◆ Problem to work on ◆
Output exactly the lines from the first one down to the line containing "5).build('feed_arm', M['iron'], t)", inclusive.

◆ Recorded data ◆
----------------
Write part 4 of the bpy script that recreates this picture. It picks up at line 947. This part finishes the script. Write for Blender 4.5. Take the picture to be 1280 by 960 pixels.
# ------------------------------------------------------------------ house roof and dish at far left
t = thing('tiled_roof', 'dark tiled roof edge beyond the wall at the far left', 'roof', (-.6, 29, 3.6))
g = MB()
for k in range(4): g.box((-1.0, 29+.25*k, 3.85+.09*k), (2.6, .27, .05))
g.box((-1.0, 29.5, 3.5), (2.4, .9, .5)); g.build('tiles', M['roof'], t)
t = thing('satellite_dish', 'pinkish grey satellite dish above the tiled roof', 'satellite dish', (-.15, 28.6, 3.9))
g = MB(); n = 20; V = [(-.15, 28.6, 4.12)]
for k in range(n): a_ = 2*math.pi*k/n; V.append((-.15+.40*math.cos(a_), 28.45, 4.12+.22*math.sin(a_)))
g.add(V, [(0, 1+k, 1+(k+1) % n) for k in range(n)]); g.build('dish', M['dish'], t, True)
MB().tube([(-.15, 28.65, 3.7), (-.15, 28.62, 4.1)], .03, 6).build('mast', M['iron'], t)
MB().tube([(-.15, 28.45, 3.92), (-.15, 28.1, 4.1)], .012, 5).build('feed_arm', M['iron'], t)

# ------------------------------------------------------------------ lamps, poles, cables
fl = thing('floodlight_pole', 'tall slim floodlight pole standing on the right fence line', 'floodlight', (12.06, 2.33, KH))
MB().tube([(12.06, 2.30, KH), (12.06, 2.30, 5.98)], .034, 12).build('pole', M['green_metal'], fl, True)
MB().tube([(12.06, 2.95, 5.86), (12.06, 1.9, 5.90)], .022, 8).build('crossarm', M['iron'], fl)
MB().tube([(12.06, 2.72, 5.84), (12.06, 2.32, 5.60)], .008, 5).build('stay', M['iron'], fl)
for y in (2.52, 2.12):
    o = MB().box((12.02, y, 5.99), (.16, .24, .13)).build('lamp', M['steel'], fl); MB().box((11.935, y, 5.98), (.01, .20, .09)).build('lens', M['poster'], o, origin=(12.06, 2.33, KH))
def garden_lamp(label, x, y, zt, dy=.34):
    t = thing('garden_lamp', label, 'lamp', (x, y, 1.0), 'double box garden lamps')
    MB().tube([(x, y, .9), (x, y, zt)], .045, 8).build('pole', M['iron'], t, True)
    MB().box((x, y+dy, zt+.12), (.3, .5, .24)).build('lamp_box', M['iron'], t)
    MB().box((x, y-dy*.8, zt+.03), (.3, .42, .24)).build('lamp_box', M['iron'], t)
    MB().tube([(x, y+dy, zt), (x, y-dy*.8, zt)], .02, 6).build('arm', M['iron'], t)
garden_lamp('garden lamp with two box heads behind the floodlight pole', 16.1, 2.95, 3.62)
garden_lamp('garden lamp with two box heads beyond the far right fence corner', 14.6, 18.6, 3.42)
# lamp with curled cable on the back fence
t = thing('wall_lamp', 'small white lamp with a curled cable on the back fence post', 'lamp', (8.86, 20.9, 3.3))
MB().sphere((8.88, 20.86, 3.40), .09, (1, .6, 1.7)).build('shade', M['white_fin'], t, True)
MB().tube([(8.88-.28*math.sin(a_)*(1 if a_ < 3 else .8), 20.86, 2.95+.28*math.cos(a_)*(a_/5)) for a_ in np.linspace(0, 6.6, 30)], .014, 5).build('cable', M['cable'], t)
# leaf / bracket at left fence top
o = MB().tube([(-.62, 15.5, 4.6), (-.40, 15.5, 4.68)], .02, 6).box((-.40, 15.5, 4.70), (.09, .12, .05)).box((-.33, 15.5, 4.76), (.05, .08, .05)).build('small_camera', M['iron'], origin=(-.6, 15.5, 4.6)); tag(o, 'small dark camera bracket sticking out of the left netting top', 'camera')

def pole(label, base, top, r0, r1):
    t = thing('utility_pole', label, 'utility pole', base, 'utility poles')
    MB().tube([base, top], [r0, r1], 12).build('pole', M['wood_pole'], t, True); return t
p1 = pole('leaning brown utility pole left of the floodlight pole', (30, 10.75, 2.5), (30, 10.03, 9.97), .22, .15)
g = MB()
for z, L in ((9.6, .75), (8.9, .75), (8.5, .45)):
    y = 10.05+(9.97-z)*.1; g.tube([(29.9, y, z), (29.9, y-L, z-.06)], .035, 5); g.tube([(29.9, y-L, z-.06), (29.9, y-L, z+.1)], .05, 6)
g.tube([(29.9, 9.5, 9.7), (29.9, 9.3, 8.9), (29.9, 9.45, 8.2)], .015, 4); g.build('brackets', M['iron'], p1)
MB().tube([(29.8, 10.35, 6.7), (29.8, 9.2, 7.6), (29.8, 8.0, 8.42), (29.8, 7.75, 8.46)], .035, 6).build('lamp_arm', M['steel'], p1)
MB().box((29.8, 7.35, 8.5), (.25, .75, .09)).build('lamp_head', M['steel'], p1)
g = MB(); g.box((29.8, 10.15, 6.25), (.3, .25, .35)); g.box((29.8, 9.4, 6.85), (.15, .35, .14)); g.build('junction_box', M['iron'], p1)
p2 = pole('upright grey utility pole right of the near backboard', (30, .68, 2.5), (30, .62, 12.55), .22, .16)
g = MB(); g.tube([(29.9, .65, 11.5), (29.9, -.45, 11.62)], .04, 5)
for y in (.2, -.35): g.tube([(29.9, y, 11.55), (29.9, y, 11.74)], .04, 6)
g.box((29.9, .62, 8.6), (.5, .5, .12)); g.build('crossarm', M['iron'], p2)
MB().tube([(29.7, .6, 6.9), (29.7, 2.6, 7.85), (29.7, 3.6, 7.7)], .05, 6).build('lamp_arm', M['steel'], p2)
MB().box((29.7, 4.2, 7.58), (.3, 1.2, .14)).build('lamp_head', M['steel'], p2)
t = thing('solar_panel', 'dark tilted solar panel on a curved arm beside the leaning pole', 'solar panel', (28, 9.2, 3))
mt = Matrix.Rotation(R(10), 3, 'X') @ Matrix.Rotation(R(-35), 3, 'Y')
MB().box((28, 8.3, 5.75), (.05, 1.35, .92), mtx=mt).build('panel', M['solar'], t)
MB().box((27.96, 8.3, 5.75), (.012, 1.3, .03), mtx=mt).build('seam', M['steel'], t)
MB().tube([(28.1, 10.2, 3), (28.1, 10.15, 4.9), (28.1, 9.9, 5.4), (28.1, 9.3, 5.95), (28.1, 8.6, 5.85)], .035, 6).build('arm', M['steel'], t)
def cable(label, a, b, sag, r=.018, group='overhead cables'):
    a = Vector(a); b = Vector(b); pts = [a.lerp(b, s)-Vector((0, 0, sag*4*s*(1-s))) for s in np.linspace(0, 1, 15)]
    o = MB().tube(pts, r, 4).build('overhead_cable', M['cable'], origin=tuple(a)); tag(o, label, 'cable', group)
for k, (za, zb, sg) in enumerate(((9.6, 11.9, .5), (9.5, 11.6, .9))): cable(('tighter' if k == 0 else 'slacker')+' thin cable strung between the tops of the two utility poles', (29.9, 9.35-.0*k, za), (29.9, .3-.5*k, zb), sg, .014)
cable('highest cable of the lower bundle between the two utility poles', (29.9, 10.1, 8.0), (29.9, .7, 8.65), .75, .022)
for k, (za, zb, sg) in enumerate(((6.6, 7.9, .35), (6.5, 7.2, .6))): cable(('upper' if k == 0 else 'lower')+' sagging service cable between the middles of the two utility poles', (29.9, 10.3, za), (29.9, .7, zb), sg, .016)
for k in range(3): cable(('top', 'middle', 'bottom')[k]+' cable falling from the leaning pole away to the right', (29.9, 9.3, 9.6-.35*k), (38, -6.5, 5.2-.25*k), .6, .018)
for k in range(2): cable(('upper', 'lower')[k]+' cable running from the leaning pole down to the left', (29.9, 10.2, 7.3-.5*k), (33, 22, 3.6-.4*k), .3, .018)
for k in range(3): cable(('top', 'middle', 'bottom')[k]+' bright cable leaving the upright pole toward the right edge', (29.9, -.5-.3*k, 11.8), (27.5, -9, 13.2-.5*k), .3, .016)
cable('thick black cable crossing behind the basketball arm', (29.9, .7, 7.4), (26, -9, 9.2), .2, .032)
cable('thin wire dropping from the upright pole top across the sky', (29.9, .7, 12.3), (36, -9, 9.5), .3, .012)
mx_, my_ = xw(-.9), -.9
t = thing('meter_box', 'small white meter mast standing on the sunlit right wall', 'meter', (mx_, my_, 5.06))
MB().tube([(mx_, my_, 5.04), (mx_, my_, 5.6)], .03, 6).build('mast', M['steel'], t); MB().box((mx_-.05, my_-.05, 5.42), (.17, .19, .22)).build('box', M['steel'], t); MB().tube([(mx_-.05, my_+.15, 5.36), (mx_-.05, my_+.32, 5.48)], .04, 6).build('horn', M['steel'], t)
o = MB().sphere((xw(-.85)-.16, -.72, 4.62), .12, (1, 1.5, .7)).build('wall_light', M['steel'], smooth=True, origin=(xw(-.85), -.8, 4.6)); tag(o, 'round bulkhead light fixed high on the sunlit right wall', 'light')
----------------
◆ Solution below ◆
Write part 4 of the bpy script that recreates this picture. It picks up at line 947. This part finishes the script. Write for Blender 4.5. Take the picture to be 1280 by 960 pixels.
# ------------------------------------------------------------------ house roof and dish at far left
t = thing('tiled_roof', 'dark tiled roof edge beyond the wall at the far left', 'roof', (-.6, 29, 3.6))
g = MB()
for k in range(4): g.box((-1.0, 29+.25*k, 3.85+.09*k), (2.6, .27, .05))
g.box((-1.0, 29.5, 3.5), (2.4, .9, .5)); g.build('tiles', M['roof'], t)
t = thing('satellite_dish', 'pinkish grey satellite dish above the tiled roof', 'satellite dish', (-.15, 28.6, 3.9))
g = MB(); n = 20; V = [(-.15, 28.6, 4.12)]
for k in range(n): a_ = 2*math.pi*k/n; V.append((-.15+.40*math.cos(a_), 28.45, 4.12+.22*math.sin(a_)))
g.add(V, [(0, 1+k, 1+(k+1) % n) for k in range(n)]); g.build('dish', M['dish'], t, True)
MB().tube([(-.15, 28.65, 3.7), (-.15, 28.62, 4.1)], .03, 6).build('mast', M['iron'], t)
MB().tube([(-.15, 28.45, 3.92), (-.15, 28.1, 4.1)], .012, 5).build('feed_arm', M['iron'], t)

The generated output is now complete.